After the counters verified all the ballots cast, the returning officer said the turnout was 50.43 per cent, the highest ever for a Senedd election since devolution began in 1999.
The previous highest Senedd election turnout in the constituency was 44 per cent in 2021.
This is close to a general election turnout. Caerphilly had a 52 per cent turnout in the last general election, where Labour were the clear winners, followed by Plaid and Reform.
Humiliation beckons for prime minister
The sports hall of Caerphilly leisure centre is likely to be setting for Labour’s most humiliating by-election defeat in its Welsh heartlands, as voters are set to abandon the party for Reform UK and Plaid Cymru.
Polls suggest that Labour could win as little as 12 per cent of the vote in the South Wales Valleys seat, which it has consistently held since devolution in 1999.
It could be the first domino in a potentially existential reckoning for Sir Keir Starmer and will have immediate implications for Labour’s ability to pass its budget in the Welsh parliament next year, as it would hold less than half of the 60 Senedd seats.

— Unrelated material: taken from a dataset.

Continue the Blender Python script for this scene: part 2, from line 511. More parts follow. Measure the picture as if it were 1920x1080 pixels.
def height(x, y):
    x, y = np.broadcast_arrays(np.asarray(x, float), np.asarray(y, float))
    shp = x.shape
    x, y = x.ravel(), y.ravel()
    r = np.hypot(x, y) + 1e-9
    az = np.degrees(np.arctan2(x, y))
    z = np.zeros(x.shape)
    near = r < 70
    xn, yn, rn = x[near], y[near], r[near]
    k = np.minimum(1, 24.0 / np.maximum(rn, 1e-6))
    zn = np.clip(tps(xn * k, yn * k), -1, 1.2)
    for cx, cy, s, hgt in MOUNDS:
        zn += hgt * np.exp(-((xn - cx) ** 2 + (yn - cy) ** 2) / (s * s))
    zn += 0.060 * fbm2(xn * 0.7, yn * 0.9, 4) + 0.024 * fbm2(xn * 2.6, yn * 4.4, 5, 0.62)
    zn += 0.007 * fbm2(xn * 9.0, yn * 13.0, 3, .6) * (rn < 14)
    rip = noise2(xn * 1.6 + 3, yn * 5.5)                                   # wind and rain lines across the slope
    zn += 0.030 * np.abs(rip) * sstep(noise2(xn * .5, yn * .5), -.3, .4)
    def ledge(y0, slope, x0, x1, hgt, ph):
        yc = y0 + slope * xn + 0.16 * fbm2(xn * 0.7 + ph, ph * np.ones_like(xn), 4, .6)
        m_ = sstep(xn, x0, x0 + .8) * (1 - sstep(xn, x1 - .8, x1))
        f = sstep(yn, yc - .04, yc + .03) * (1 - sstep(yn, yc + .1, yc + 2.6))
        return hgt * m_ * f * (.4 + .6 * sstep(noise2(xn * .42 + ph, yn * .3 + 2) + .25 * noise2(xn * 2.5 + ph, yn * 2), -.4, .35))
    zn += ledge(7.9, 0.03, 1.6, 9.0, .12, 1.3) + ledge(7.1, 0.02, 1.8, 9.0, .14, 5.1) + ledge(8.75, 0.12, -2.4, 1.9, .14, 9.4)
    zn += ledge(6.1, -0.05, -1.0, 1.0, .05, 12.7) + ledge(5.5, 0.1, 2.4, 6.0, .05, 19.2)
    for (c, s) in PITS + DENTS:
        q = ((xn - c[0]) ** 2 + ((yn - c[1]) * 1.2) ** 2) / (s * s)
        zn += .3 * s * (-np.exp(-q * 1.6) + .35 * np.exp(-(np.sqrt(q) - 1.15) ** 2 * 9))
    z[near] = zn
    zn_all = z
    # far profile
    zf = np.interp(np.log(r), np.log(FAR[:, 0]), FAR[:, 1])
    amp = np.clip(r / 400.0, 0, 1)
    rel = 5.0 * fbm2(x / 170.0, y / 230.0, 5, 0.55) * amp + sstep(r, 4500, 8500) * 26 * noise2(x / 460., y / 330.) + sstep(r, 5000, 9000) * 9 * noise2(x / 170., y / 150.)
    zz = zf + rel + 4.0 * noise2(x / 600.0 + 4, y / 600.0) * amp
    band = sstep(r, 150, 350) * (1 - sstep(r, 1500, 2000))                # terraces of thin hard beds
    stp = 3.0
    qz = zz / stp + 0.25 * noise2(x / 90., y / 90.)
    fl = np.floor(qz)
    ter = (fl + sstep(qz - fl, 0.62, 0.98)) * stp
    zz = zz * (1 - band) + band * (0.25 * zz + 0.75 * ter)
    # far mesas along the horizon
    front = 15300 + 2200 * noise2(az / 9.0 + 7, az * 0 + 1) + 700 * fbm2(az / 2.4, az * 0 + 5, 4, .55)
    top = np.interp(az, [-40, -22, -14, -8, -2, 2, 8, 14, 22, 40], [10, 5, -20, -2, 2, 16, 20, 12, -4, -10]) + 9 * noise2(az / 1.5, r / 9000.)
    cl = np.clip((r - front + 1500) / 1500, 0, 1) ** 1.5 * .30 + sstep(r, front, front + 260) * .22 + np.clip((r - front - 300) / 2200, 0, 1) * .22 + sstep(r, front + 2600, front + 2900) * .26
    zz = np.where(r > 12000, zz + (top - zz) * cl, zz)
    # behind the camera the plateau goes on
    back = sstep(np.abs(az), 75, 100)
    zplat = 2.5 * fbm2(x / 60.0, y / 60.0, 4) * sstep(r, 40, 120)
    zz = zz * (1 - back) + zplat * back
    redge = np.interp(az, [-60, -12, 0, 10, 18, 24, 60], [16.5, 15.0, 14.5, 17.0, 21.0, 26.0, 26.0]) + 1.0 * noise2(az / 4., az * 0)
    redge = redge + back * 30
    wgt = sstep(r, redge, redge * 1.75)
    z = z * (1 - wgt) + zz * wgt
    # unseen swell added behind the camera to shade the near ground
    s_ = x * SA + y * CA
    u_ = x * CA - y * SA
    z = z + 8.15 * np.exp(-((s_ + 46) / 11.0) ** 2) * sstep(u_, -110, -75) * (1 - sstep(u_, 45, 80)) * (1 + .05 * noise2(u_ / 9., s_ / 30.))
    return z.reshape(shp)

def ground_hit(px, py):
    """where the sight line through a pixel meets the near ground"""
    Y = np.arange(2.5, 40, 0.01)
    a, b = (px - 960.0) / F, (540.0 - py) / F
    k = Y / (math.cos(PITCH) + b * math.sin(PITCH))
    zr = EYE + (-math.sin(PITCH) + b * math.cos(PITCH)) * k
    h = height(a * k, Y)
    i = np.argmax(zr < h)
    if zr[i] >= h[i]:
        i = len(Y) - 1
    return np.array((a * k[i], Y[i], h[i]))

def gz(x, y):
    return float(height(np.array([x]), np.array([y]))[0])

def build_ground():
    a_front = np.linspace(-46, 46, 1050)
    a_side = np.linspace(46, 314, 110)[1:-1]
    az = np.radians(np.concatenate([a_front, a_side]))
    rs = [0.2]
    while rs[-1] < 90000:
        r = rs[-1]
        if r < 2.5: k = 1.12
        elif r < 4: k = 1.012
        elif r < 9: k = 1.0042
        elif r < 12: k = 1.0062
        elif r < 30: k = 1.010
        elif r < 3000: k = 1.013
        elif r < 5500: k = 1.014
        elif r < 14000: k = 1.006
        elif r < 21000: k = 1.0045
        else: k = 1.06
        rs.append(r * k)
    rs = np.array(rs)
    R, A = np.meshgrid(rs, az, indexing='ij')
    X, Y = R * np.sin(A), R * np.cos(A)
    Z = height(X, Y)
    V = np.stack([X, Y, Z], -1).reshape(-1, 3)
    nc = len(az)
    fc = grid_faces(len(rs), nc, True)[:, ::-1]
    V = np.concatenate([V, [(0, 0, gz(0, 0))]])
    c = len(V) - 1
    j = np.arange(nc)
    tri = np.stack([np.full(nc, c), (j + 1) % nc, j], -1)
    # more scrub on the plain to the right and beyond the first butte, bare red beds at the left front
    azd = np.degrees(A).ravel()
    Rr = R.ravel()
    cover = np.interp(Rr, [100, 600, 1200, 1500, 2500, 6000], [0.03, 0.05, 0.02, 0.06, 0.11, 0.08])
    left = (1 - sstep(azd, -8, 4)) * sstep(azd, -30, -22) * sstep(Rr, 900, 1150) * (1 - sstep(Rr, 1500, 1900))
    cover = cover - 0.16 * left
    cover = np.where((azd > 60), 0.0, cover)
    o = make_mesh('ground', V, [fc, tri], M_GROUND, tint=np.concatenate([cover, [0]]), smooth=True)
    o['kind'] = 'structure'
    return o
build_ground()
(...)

The result would also be seen as a bellwether of Labour’s loss of support in Wales before all-out elections for the Senedd next year.
Caerphilly has elected a Labour MP ever since it became a constituency in 1918, but all of Wales’s key indicators — on education, health, productivity — lag behind the rest of Britain.
Labour’s vote is now fracturing between support for the left-leaning nationalist party Plaid Cymru and Nigel Farage’s Reform UK, which has been winning voters from both Labour and the Tories.
A Survation poll put Labour in a distant third place behind Reform on 42 per cent and Plaid Cymru on 38 per cent.
When the seat was last contested in 2021, Labour won 46 per cent of the vote, Plaid came second with 28 per cent and Reform UK won less than 2 per cent.